Dans une circulaire adoptée fin mars mais récemment rendue publique, le Premier Ministre a adressé un certain nombre de préconisations aux directeurs de cabinet des membres du gouvernement, secrétaires généraux et préfets, afin de prendre en compte l’évolution des prix des denrées alimentaires dans les marchés de restauration.
Ces préconisations vont dans deux directions :
Aménager les conditions d’exécution des contrats en cours
Les points évoqués
À ce titre, le Premier Ministre rappelle deux points déjà évoqués dans la circulaire plus générale du 16 juillet 2021.
- accepter l’aménagement des délais d’exécution, lorsque le titulaire est dans l’impossibilité de respecter les délais initiaux du fait de la situation économique.
- renoncer aux sanctions contractuelles, là encore bien sûr lorsque le manquement contractuel est directement lié à la flambée des prix ou à la pénurie des matières premières.
Ajouté à cela :
- il invite plus que jamais les acheteurs à résoudre les demandes de revalorisation des prix du marché, non par un avenant – l’intangibilité du prix n’étant pas sujette à dérogation – mais par l’octroi d’une indemnité d’imprévision ;
- ainsi qu’à respecter les délais de paiement.
Focus sur l’imprévision
L’indemnité d’imprévision obéit cependant à des conditions et se formalise plus rigoureusement par la conclusion d’un accord transactionnel.

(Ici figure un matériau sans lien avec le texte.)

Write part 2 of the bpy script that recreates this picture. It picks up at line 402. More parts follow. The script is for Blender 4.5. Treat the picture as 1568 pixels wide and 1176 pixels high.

Sur ces derniers points, vous pourrez utilement vous reporter à :
- Notre article sur la circulaire du 30 mars 2022
- Notre infographie relative à l’Imprévision dans les marchés publics
- Notre article relatif à l’absorption par le marché public de la situation de crise économique
La circulaire rappelle en particulier que le prix des denrées alimentaires est « par nature soumis à des fluctuations cycliques », que par conséquent il ne suffira pas de démontrer une hausse importante des prix mais au-delà une hausse imprévisible par son ampleur.
La circulaire rappelle également que la situation d’imprévision ne peut être que temporaire. Ce qu’il faut en conclure ? Si cette situation venait à revêtir un caractère pérenne, on parlerait alors de « force majeure administrative » qui permettra à l’acheteur de résilier le marché public.
Adapter les futurs marchés publics de fourniture de denrées alimentaires et de restauration collective à l’évolution du contexte économique
À ce titre, le Premier Ministre donne quatre directives qui accroissent la responsabilité des deux grands métiers de la commande publique.
Rédacteurs : vigilance dans la rédaction des clauses !
L’introduction de clauses de révision de prix adaptées et de clauses de réexamen est préconisée, tandis que les clauses de butoir[1] et de sauvegarde[2] sont, à l’inverse, proscrites.
Concernant la révision des prix, la circulaire invite à soigner leur rédaction sur deux aspects :
- Une périodicité adaptée de la révision
- Un recours déconseillé aux indices INSEE : l’acheteur est invité plutôt à privilégier les références sectorielles applicables aux produits concernés, la prise en compte des cotations publiées par le Réseau des Nouvelles du Marché (RNM) étant chaudement recommandée.
Acheteurs : vigilance dans la méthodologie de l’achat !
Enfin, la circulaire invite à mobiliser les outils tels que les guides d’achat élaborés dans le cadre du Conseil National de la Restauration Collective (CNRC).
Outils accessibles gratuitement sur la plateforme gouvernement « macantine ».
Dans cette perspective, le ministère de l’Agriculture et de la Souveraineté alimentaire a annoncé sur son site que : « Pour travailler sur la mise en œuvre opérationnelle de cette circulaire, un nouveau groupe de travail se met en place dans le cadre du Conseil national de la restauration collective (CNRC) et il permettra la concertation de l’ensemble des acteurs de la chaîne alimentaire et des acheteurs de la restauration collective ».
L’objectif affiché est de poursuivre un « approvisionnement durable et de qualité », notamment pour atteindre les objectifs fixés par la loi EGALIM, dont la mise en œuvre risque d’être freinée par la situation économique ainsi que le rappelle le préambule de la circulaire…
[1] La clause de butoir fixe un seuil maximal d’augmentation périodique : ce seuil joue comme un plafond, ainsi l’augmentation des prix « bute » sur ce seuil.
[2] La clause de sauvegarde fixe aussi un seuil maximal d’augmentation périodique : si ce seuil est dépassé, l’acheteur acquiert la faculté de résilier le marché afin de « sauvegarder » ses intérêts.